_What is being asked:_ Examine the records and identify each line that includes the string "empty". Copy those lines.

_Data excerpts:_
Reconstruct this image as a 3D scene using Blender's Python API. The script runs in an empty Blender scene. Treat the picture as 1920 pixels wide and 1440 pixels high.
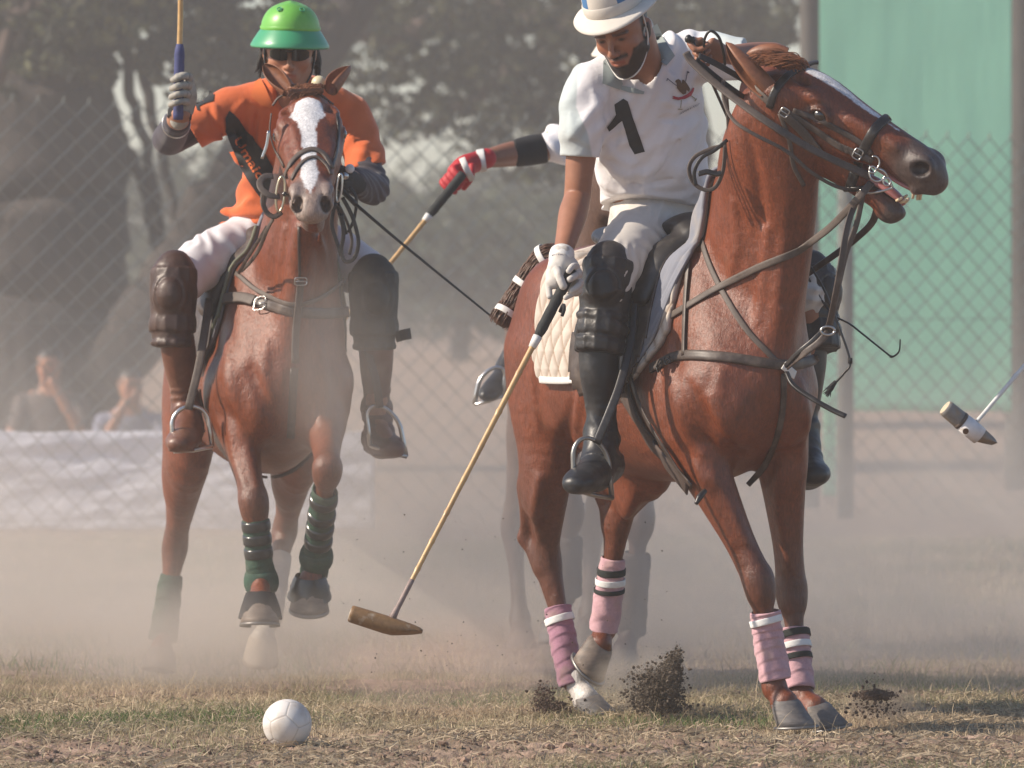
import bpy, math, random
import numpy as np
from mathutils import Vector, Matrix
from mathutils.bvhtree import BVHTree

SC = bpy.context.scene
COL = SC.collection
R = math.radians
random.seed(7)
RNG = np.random.RandomState(7)

# ---------------------------------------------------------------- camera
F, CX, HY, CH = 15700.0, 960.0, 492.0, 1.40      # focal length and horizon in photo pixels, camera height in m
cam_data = bpy.data.cameras.new('camera')
cam = bpy.data.objects.new('camera', cam_data)
COL.objects.link(cam)
cam.location = (0, 0, CH)
cam.rotation_euler = (R(90), 0, 0)
cam_data.sensor_width = 36
cam_data.lens = F / 1920 * 36
cam_data.shift_y = -(720 - HY) / 1920
cam_data.clip_end = 2000
cam_data.dof.use_dof = True
cam_data.dof.focus_distance = 25.1
cam_data.dof.aperture_fstop = 8.0
cam_data.dof.aperture_blades = 0
SC.camera = cam

# ---------------------------------------------------------------- sky, sun, exposure
SUN_DIR = Vector((-0.82, -0.12, 0.56)).normalized()       # towards the sun
elev = math.asin(SUN_DIR.z)
azim = math.atan2(SUN_DIR.x, SUN_DIR.y)
world = bpy.data.worlds.new('World')
SC.world = world
world.use_nodes = True
wn = world.node_tree.nodes
sky = wn.new('ShaderNodeTexSky')
sky.sky_type = 'NISHITA'
sky.sun_disc = False
sky.sun_elevation = elev
sky.sun_rotation = azim
sky.air_density = .85
sky.dust_density = .6
sky.ozone_density = 1.3
world.node_tree.links.new(sky.outputs[0], wn['Background'].inputs[0])
wn['Background'].inputs[1].default_value = 0.115
sun_data = bpy.data.lights.new('sun', 'SUN')
sun_data.energy = 4.9
sun_data.angle = R(0.6)
sun_data.color = (1.0, 0.87, 0.72)
sun = bpy.data.objects.new('sun', sun_data)
COL.objects.link(sun)
sun.rotation_euler = SUN_DIR.to_track_quat('Z', 'Y').to_euler()
SC.view_settings.view_transform = 'Standard'
SC.view_settings.look = 'None'
SC.view_settings.gamma = 1
SC.view_settings.exposure = 0.40
SC.view_settings.use_curve_mapping = False
SC.render.engine = 'CYCLES'
SC.cycles.use_denoising = True
SC.cycles.max_bounces = 8
SC.cycles.volume_bounces = 1
SC.cycles.transparent_max_bounces = 12
SC.cycles.volume_step_rate = 1.5
SC.cycles.volume_max_steps = 64

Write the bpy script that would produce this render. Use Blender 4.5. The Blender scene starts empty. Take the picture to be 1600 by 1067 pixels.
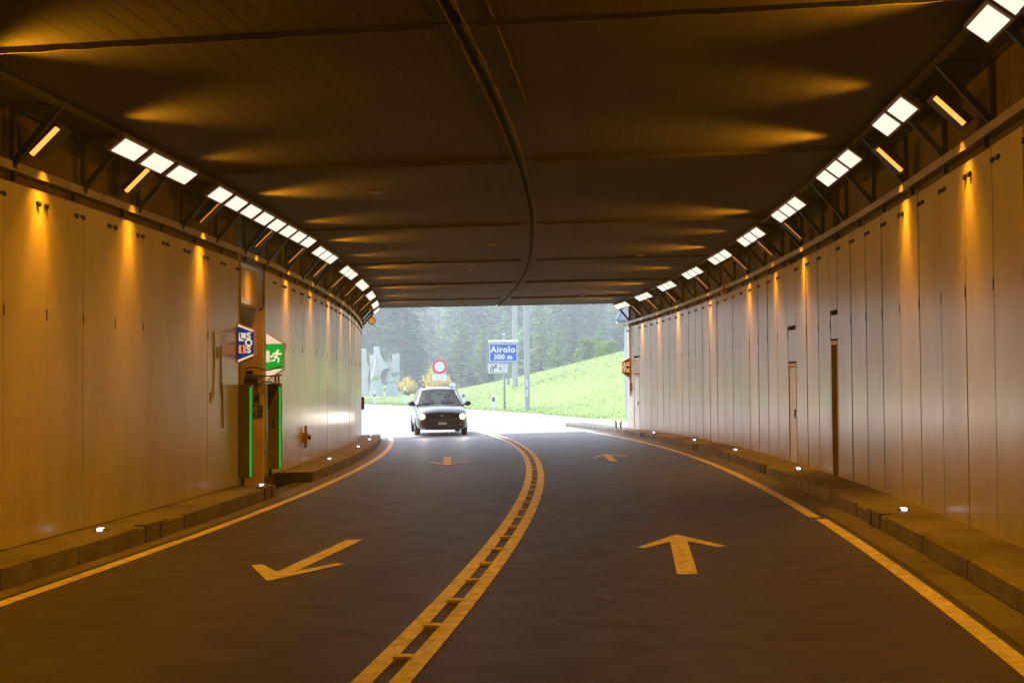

_The response:_
Reconstruct this image as a 3D scene using Blender's Python API. The script runs in an empty Blender scene. Treat the picture as 1920 pixels wide and 1440 pixels high.
Write the bpy script that would produce this render. Use Blender 4.5. The Blender scene starts empty. Take the picture to be 1600 by 1067 pixels.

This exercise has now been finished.